Sunday, May 22, 2011

raising kids is hard work

I was Gtalking with my sister this morning and she mentioned she was looking into hiring a behavioural counselor for my 7-year old nephew. That took me by surprise cos I didn't realize he had issues to the extent that he needed help.

What is it with children of this day and age that appear to have more problems with just being than children from my own time and that of my sisters'? My nephew, at home, behaves like a normal seven year old. He likes to play and he doesn't like schoolwork. I figure that is typical of a boy his age. He does have an active imagination which I never saw as a drawback but apparently he spends too much time in a world of his own making and not enough interacting with the people around him. This assessment came from his teacher who spoke to my brother-in-law.

Apparently my nephew lives in his own imaginary world, doesn't do his work in school and doesn't interact with his classmates.
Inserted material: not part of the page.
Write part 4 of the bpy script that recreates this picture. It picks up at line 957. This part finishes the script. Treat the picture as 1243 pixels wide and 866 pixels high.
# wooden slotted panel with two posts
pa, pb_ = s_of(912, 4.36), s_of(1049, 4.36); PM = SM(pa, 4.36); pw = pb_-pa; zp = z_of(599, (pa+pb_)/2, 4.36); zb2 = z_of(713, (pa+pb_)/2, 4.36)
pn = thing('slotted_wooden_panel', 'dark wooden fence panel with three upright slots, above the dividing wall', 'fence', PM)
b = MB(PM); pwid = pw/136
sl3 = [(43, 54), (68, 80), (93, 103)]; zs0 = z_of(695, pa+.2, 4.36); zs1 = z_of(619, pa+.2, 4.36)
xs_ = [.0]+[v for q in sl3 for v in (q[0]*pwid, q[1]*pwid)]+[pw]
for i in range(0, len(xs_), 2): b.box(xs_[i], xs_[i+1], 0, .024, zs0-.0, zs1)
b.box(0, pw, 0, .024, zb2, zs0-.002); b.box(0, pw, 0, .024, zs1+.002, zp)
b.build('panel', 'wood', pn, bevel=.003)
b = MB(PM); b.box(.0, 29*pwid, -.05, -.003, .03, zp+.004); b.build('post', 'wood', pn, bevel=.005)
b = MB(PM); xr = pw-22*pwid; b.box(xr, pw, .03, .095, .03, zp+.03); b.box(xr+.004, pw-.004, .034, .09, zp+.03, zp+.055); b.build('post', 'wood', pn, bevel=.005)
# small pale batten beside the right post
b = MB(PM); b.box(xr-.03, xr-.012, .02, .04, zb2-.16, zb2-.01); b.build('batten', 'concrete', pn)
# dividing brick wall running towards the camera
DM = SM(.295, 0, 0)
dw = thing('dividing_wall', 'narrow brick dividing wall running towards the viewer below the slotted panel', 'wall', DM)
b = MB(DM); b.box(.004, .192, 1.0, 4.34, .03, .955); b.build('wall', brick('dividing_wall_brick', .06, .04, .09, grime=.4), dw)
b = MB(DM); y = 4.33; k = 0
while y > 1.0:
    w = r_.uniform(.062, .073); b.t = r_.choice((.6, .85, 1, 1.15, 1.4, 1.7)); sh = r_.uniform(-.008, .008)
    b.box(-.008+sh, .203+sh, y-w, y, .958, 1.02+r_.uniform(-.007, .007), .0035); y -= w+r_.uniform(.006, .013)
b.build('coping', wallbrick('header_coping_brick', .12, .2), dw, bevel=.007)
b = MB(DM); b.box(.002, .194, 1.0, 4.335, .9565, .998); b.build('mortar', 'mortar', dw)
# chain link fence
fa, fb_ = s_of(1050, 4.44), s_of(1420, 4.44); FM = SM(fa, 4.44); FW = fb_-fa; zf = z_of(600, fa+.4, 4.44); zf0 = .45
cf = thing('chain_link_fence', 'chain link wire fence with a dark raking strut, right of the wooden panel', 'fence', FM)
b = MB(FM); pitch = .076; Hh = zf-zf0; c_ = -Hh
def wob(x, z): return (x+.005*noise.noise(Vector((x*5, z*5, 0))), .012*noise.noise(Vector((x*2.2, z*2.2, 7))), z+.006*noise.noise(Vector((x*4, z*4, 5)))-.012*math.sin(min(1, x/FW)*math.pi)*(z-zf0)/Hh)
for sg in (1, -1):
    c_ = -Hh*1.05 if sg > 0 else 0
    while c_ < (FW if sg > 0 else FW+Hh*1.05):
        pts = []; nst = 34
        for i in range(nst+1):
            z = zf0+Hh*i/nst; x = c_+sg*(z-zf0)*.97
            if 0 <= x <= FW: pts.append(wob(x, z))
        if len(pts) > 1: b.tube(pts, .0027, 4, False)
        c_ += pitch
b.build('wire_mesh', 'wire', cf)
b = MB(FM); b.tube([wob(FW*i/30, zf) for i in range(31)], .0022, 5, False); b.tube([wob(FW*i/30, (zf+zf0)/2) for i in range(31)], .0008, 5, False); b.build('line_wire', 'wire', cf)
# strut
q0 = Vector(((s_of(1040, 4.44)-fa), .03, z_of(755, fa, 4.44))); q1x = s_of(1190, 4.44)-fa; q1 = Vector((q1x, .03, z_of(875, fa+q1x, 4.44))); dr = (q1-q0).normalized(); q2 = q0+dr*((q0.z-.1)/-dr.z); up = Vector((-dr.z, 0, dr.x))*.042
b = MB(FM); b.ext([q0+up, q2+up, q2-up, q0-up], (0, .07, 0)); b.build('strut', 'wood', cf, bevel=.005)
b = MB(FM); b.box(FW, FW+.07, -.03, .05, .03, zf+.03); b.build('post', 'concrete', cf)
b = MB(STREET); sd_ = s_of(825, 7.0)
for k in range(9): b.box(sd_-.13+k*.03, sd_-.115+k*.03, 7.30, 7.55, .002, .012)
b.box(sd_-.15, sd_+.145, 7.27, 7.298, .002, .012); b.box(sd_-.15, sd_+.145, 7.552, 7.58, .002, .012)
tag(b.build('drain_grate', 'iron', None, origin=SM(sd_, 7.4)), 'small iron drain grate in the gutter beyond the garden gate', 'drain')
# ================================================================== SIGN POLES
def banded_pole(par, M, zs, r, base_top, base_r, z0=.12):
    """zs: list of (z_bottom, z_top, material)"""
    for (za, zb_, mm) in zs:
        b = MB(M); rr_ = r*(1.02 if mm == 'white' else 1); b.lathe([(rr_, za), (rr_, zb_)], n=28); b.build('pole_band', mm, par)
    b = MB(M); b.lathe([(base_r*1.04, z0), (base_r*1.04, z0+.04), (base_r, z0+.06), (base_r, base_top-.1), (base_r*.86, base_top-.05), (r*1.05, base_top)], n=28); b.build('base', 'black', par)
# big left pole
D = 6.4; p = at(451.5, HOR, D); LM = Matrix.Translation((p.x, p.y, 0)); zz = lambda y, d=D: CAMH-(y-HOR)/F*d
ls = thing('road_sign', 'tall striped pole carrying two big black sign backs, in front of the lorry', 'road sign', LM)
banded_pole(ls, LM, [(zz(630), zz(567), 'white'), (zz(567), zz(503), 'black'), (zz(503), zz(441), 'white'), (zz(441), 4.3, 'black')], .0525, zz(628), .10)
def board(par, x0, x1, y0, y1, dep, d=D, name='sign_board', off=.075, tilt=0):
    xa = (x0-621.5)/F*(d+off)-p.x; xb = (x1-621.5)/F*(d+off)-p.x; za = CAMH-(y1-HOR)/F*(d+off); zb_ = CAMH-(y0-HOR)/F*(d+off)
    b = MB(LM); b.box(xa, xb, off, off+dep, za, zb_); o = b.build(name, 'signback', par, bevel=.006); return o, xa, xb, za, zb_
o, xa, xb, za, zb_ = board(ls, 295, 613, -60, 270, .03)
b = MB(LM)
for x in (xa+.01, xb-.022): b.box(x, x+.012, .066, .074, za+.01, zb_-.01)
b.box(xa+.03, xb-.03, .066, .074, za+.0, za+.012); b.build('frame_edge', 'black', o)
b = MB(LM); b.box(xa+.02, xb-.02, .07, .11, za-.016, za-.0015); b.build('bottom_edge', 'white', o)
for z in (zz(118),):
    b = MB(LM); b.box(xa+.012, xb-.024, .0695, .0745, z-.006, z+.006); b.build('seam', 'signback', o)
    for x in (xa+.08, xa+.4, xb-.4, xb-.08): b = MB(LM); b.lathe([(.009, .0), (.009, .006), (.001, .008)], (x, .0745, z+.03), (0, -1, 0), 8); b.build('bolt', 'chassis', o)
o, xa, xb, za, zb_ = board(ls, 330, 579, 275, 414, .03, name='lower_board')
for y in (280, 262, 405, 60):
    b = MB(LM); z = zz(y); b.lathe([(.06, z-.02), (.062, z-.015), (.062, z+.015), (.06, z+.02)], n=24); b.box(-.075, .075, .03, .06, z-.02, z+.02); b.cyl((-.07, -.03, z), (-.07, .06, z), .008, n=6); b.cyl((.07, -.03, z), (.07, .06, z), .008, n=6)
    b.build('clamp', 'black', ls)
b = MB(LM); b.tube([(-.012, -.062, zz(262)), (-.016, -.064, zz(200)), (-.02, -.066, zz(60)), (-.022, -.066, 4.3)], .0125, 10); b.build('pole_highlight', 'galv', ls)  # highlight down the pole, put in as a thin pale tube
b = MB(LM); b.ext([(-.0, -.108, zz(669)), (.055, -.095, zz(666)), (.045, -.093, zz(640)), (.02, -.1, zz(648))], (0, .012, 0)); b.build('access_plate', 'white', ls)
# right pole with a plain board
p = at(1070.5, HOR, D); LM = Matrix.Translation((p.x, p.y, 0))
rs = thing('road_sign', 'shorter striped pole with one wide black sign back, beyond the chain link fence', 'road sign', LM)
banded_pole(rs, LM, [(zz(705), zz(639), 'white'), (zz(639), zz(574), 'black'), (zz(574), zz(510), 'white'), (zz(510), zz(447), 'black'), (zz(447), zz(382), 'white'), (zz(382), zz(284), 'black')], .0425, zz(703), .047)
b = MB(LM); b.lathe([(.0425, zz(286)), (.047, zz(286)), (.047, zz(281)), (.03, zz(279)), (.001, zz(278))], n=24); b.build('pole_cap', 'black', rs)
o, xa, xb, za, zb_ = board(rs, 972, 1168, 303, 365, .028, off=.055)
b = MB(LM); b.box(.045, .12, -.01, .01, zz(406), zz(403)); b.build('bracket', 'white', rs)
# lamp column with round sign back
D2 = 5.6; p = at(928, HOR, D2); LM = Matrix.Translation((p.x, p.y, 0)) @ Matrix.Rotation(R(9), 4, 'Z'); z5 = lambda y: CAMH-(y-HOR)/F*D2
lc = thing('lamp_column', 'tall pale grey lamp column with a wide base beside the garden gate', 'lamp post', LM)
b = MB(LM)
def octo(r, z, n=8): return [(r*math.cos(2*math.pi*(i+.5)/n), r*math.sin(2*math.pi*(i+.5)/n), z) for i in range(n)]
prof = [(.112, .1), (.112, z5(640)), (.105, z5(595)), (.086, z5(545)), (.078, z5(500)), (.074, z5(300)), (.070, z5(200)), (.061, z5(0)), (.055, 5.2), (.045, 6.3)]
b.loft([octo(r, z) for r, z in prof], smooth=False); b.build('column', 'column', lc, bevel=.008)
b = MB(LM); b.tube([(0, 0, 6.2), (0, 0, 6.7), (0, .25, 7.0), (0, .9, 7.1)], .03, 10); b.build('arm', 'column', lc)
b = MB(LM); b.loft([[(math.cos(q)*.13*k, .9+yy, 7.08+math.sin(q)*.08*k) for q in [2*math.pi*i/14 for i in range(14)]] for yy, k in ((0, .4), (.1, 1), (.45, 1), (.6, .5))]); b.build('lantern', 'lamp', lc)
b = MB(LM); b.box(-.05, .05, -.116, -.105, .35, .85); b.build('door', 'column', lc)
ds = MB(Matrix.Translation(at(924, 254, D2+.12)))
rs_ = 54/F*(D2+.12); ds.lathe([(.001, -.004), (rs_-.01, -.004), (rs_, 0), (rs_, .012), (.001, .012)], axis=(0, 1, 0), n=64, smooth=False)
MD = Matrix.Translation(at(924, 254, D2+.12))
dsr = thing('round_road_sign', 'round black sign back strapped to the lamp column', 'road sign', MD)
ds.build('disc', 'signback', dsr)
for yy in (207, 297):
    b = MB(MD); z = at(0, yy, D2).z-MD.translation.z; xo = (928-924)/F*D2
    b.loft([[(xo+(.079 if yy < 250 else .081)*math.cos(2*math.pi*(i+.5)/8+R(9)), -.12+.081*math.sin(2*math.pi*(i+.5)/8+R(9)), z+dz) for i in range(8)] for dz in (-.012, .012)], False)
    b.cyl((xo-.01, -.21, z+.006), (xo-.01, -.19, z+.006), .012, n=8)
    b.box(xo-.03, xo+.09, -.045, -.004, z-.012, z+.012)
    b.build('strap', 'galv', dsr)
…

This baffles me a bit as my nephew is a friendly kid and doesn't have problems making friends. He gets along really well with his cousins and the other kids I've seen him interact with so I am confused as to where this anti-social behaviour is stemming from.

My nephew is NOT lacking in love or material possessions or attention. Our family sits around and makes sure he completes his homework for school so it's not like we let him fend for himself. We tell him we love him ALL THE TIME, I know I most certainly do. Don't get me wrong, he doesn't get everything he asks for. We do mete out disciplinary measures (i.e: taking away TV time, not getting him a toy he wants, etc., etc.) for balance. So for a kid that is not wanting for anything, what else does he need?

He is not my child but I love him with all my heart so this definitely bothers me a whole lot. What is it that we're doing or not doing that is causing him to be maladjusted? I am confused as to how I, and my sisters, managed to go through childhood coming out pretty well-adjusted but my nephew is struggling through the same circumstances. The pressures we faced seem to be the same but he is having a difficult time coping. There is a saying "It takes a village to raise a child", well, my family IS that village but we still seem to be failing so what do we do now?